Osborne: the Rock will be re-privatised
Mansion House
CHANCELLOR George Osborne last night announced that Northern Rock – the first casualty of the financial crisis – will be re-privatised.
Treasury sources said they hoped the auction, which is expected to raise around £1bn for the exchequer, would be completed before the end of the year.
The chancellor, who made the announcement in his annual Mansion House speech, is keen to use the sale to help create a new “challenger” bank that could boost competition.
That suggests the big four – HSBC, Barclays, Santander and Lloyds – are unlikely to end up buying the bank.
He said: “Images of the queues outside Northern Rock branches were a symbol of all that went wrong, and its chaotic collapse did great damage to Britain’s international reputation.

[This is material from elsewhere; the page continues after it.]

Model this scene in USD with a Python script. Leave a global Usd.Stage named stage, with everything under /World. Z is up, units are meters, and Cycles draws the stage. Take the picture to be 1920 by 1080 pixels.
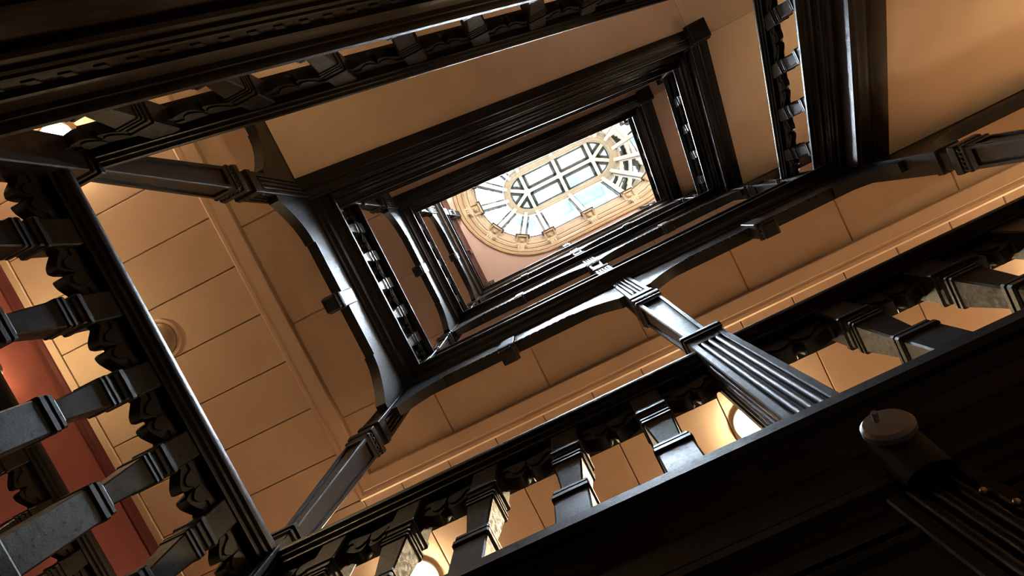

“Its return now to the private sector would help to rebuild that reputation.”
Sources said the chancellor had decided to reject calls for Northern Rock to be mutualised or turned into a building society after advisers said an auction would raise considerably more for the exchequer.
Deutsche Bank, which is advising UK Financial Investments – the body that manages the taxpayer’s stake in banks – said the government could earn twice as much by auctioning Northern Rock off as opposed to mutualising it.

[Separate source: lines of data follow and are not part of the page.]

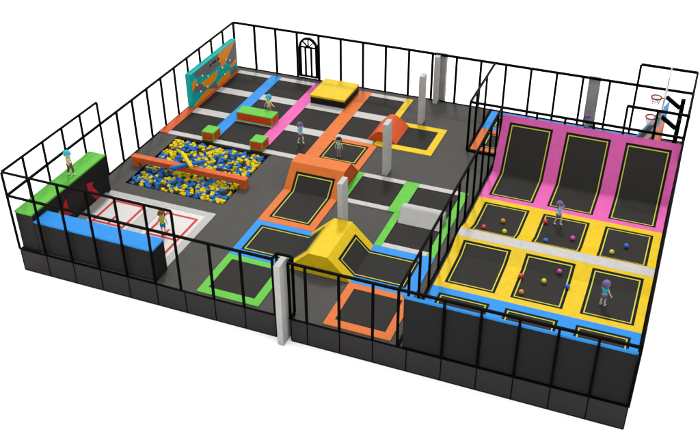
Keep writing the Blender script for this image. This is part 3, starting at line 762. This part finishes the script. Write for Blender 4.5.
    # hair: shell over the head with tufts
    bm = bmesh.new()
    hr = HR*1.12*hairr
    tb = bmesh.new(); bmesh.ops.create_uvsphere(tb, u_segments=22, v_segments=14, radius=1)
    dele = [v for v in tb.verts if v.co.z < -.55 or (v.co.y < -.45 and v.co.z < (.35 if not cap else .2))]
    bmesh.ops.delete(tb, geom=dele, context='VERTS')
    for v in tb.verts:
        k = 1+.05*math.sin(9*v.co.x+5*v.co.z)*math.cos(8*v.co.y) if not cap else 1
        v.co = Vector((v.co.x*hr*k, v.co.y*hr*1.03*k, v.co.z*hr*1.06*k))
    bmesh.ops.solidify(tb, geom=list(tb.faces), thickness=.02)
    bmesh.ops.transform(tb, matrix=Matrix.Translation(hc+Vector((0, .012, .02))), verts=tb.verts); merge(bm, tb)
    if cap: 
        sphere(bm, hc+Vector((0, -hr*1.05, .045)), .13, (1.0, 1.05, .14), 14)
        sphere(bm, hc+Vector((0, 0, hr*1.1)), .02, seg=8)
    else:
        for k in range(9):
            a = math.pi*(.12+.76*k/8); sphere(bm, hc+Vector((math.cos(a)*hr*.8, math.sin(a)*hr*.75+.01, -.07)), .06, (1, 1, 1.25), 8)
        for k in range(4): sphere(bm, hc+Vector((-.09+.06*k, -hr*.82, .09)), .045, (1, .6, .9), 8)
    parts.append(mesh_obj('cap' if cap else 'hair', bm, hair, None, smooth=True))
    for s in (-1, 1):
        bm = bmesh.new(); sphere(bm, hc+Vector((s*.058, -HR*.9, .01)), .02, (1, .5, 1.3), 8); parts.append(mesh_obj('eye', bm, M['eye'], None, smooth=True))
    bm = bmesh.new(); sphere(bm, hc+Vector((0, -HR*.87, -.085)), .025, (1.2, .5, .35), 8); parts.append(mesh_obj('mouth', bm, M['lips'], None, smooth=True))
    for o in parts: o.parent = t
    t.rotation_euler = (0, 0, yaw); t.scale = (scale*.94,)*3
    return t
# facing -y is yaw 0; yaw 90 deg faces +x
stride = dict(pel=(0, -.02, .72), hiL=(.075, -.02, .68), knL=(.08, -.20, .46), anL=(.08, -.14, .16), toL=(.08, -.26, .12), hiR=(-.075, -.02, .68), knR=(-.08, .02, .40), anR=(-.08, .16, .11), toR=(-.08, .05, .04),
              elL=(.22, .1, .92), wrL=(.22, .12, .75), elR=(-.2, -.12, .93), wrR=(-.16, -.3, 1.0))
walk = dict(knL=(.08, -.14, .40), anL=(.08, -.12, .09), toL=(.08, -.24, .04), knR=(-.08, .03, .38), anR=(-.08, .15, .10), toR=(-.08, .05, .035), elL=(.2, .1, .9), wrL=(.22, .06, .73), elR=(-.2, -.08, .9), wrR=(-.2, -.22, .82))
person('child in a cyan cap and pale lime shirt walking on the green platform', (.68, 3.98, 2.275), R(75), walk, M['cyan_cap'], M['pale_lime_shirt'], M['brown_cloth'], None, None, True, longlegs=True)
person('child with cyan cap and arms spread behind the long red and green block', (5.42, 17.62, .01), R(-10), dict(elL=(.26, -.03, .92), wrL=(.44, -.08, .86), elR=(-.24, 0, .88), wrR=(-.3, -.06, .68), knL=(.13, -.02, .38), anL=(.17, .02, .08), toL=(.2, -.1, .035), anR=(-.13, .02, .08), toR=(-.15, -.1, .035)), M['cyan_cap'], M['pale_lime_shirt'], M['tan_cloth'], None, None, True, longlegs=True)
person('child in purple cap and cyan shirt running on a plain bed beyond the pit', (8.75, 15.0, .01), R(60), stride, M['purple_cap'], M['cyan_shirt'], M['slate_cloth'], M['white_cloth'], None, True)
person('black-haired child in a mint shirt standing on the orange framed trampoline', (11.46, 14.45, .01), R(10), {}, M['black_hair'], M['mint_shirt'], M['grey_cloth'], M['grey_cloth'], M['grey_cloth'], False, scale=.88, longlegs=True)
person('brown-haired child in a lime shirt and blue shorts on the white court', (6.1, 3.75, .03), R(25), {}, M['brown_hair'], M['lime_shirt'], M['blue_cloth'], None, M['red_shoe'], False)
person('child in a purple cap striding on the yellow framed bed below the pink wall', (24.74, 12.0, .01), R(55), stride, M['purple_cap'], M['cyan_shirt'], M['slate_cloth'], M['white_cloth'], None, True)
person('purple-haired child in a cyan top seen from behind on the front row bed', (28.0, 6.15, .01), R(160), dict(elL=(.22, -.04, .95), wrL=(.16, -.16, 1.02), elR=(-.24, 0, .88), wrR=(-.33, -.03, .74), knL=(.1, 0, .38), anL=(.12, .04, .09), toL=(.12, -.08, .04)), M['purple_hair'], M['cyan_shirt'], M['slate_cloth'], M['white_cloth'], None, False, hairr=1.0)
person('child in a purple cap on the lane behind the pink wall', (24.42, 22.15, .01), R(30), stride, M['purple_cap'], M['cyan_shirt'], M['slate_cloth'], M['white_cloth'], None, True)

# ------------------------------------------------------------------ light, world, camera
w = bpy.data.worlds.new('World'); scene.world = w; w.use_nodes = True
bg = w.node_tree.nodes['Background']; bg.inputs['Color'].default_value = (1, 1, 1, 1); bg.inputs['Strength'].default_value = 1.25
sd = bpy.data.lights.new('sun', 'SUN'); sd.energy = 1.9; sd.angle = R(7); sd.color = (1, .97, .92)
so = bpy.data.objects.new('sun', sd); COL.objects.link(so)
so.rotation_euler = Vector((.24, -.63, -1)).to_track_quat('-Z', 'Y').to_euler()
scene.view_settings.view_transform = 'Standard'; scene.view_settings.look = 'None'
scene.view_settings.exposure = .7; scene.view_settings.gamma = 1
cd = bpy.data.cameras.new('camera'); cam = bpy.data.objects.new('camera', cd); COL.objects.link(cam); scene.camera = cam
F, CX, CY, CZ_, YAW, PIT_, ROL = 928.491065, 29.5479160, -29.1426261, 27.3268696, -.379967664, .592182880, -.00390701
cd.sensor_fit = 'HORIZONTAL'; cd.sensor_width = 36; cd.lens = F/700*36; cd.clip_end = 2000
fw = Vector((math.sin(YAW)*math.cos(PIT_), math.cos(YAW)*math.cos(PIT_), -math.sin(PIT_)))
r = Vector((math.cos(YAW), -math.sin(YAW), 0)); u = r.cross(fw)
r2 = r*math.cos(ROL)+u*math.sin(ROL); u2 = -r*math.sin(ROL)+u*math.cos(ROL)
cam.matrix_world = Matrix(((r2.x, u2.x, -fw.x, CX), (r2.y, u2.y, -fw.y, CY), (r2.z, u2.z, -fw.z, CZ_), (0, 0, 0, 1)))
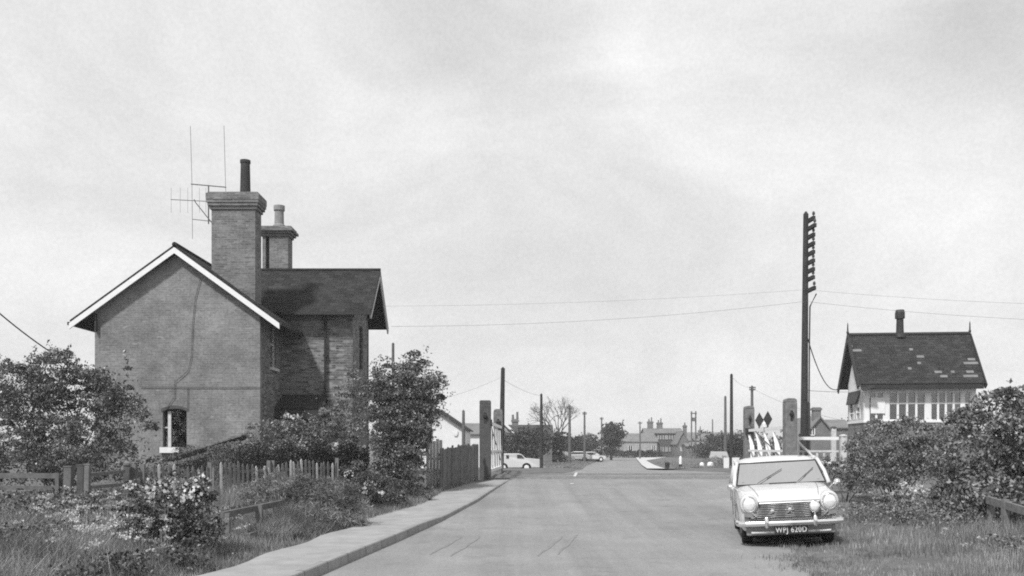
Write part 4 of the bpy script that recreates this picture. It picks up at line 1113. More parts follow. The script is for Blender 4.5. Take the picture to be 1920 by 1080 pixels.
# ================================================================== STREET FURNITURE BEYOND THE CROSSING
t = thing('bollard', 'white bollard with a black band on the grass corner', 'bollard', (ax(1276, 66), 66, gz(ax(1276, 66), 66)))
x = ax(1276, 66)
g = G(); g.lathe((x, 66, -.15), [(.10, 0), (.10, .28), (.09, .30)], 12); part('base', g, M['white'], t)
g = G(); g.lathe((x, 66, .14), [(.13, 0), (.13, .22), (.1, .24)], 12); part('band', g, M['black'], t)
g = G(); g.lathe((x, 66, .37), [(.1, 0), (.1, .42), (.06, .55), (.02, .6)], 12); part('top', g, M['white'], t)
t = thing('litter_bin', 'small black bin on the pale pavement wedge', 'bin', (ax(1250, 63), 63, .1))
x = ax(1251, 63); g = G(); g.lathe((x, 63, .05), [(.13, 0), (.16, .3), (.17, .42), (.12, .46)], 10); part('bin_body', g, M['black'], t)
g = G(); g.lathe((x, 63, .50), [(.18, 0), (.15, .06), (.03, .09)], 10); part('lid', g, M['black'], t)
for px, d, top, bot, w, lab in ((1316, 74, 867, 875, .38, 'small round topped white stone by the far verge'), (1332, 74, 866, 875, .52, 'low white block next to the grey distant car')):
    t = thing('white_stone', lab, 'stone', (ax(px, d), d, -.3)); x = ax(px, d)
    g = G(); zb = az(bot, d) - .3; g.lathe((x, d, zb), [(w * .5, 0), (w * .52, .3), (w * .45, az(top, d) - zb - .08), (w * .2, az(top, d) - zb)], 8 if w < .45 else 4); part('block', g, M['white'], t, bevel=.02)
    g = G(); g.lathe((x, d, zb), [(w * .62, -.1), (w * .6, .2)], 8); part('foot', g, M['concrete'], t)
for a, b, lab in ((1357, 1367, 'white painted board left of the thin dark pole'), (1373, 1386, 'white painted board between the thin dark pole and the car')):
    d = 56; t = thing('warning_board', lab, 'board', (ax(a, d), d, .1))
    g = G(); g.box(ax(a, d), ax(b, d), d, d + .05, .22, az(858, d)); part('board', g, M['white'], t)
    for xx in (ax(a, d) + .05, ax(b, d) - .05):
        g = G(); g.box(xx - .03, xx + .03, d + .05, d + .11, -.1, az(860, d)); part('post', g, M['white'], t)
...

“Mutualisation would be virtually giving it away,” an aide to Osborne said.
However, Treasury sources suggested that Northern Rock could still become a mutual in essence if it were sold to a building society such as Coventry or Yorkshire, which is said to be interested.
Osborne said: “Any interested parties can bid for it, including mutuals, which this government is actively committed to promoting.”
On the block is a bank with around 70 branches, retail deposits of £16.7bn and mortgage loans worth £12.2bn.
The so-called “bad bank” – with £44bn of mortgages made by the Rock before it was taken over by the government – will remain under state-ownership, however.
Although the re-privatisation of Northern Rock will mark a symbolic moment in the government’s attempt to return its banking stakes to private ownership, Osborne acknowledge that it was just the tip of the iceberg.
He said: “Our direct shareholdings in banks still remain. It will take some time – possibly several years – before we can sell them all. But we can start that process.”